流行が始まっていたフロイト的心理学を熱心に研究したオニールは、のちにエレクトラ・コンプレックスとまで呼ばれるようになる家庭における母と娘との対立関係に着目しました。この劇において、従軍した父の留守の間に情夫を作る母を、娘である主人公ラヴィニアは許すことができません。父の帰郷後、そうした思いを抱きつつも、娘である自分ではなく、妻である母の方をより愛する父の姿を目の当たりにし、彼女は地団太を踏んで悔しがります。自らをこの世に生みだしたのは最愛の父と嫌悪の対象である母との愛であったことは揺るぎない事実なのです。

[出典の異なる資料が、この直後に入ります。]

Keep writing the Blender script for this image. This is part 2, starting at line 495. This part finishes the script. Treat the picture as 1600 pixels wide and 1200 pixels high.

本作は第一部でその父が殺害され、第二部第三部でその続きの物語が展開されます。それぞれはアイスキュロス「アガメムノン」「供養する女たち」「復讐の女神たち」に対応していますが、中途から、殊に第三部において、原作からの改変が目立ちます。人が神々に囲まれていたギリシア時代からピューリタニズム隆盛のアメリカへの時代の変化は、構成、内容ともに演劇に多大な影響を与えたのです。よって、本作は単なる現代化ではなく、純然たるオニールの創作と捉えた方がよさそうです。
「復讐」という根源的な問題を扱う本作の結末は類を見ないほど衝撃的なので、ぜひ一読を。今回の復刊を逃すと新刊での入手が再び困難となるので、購入をお勧めします。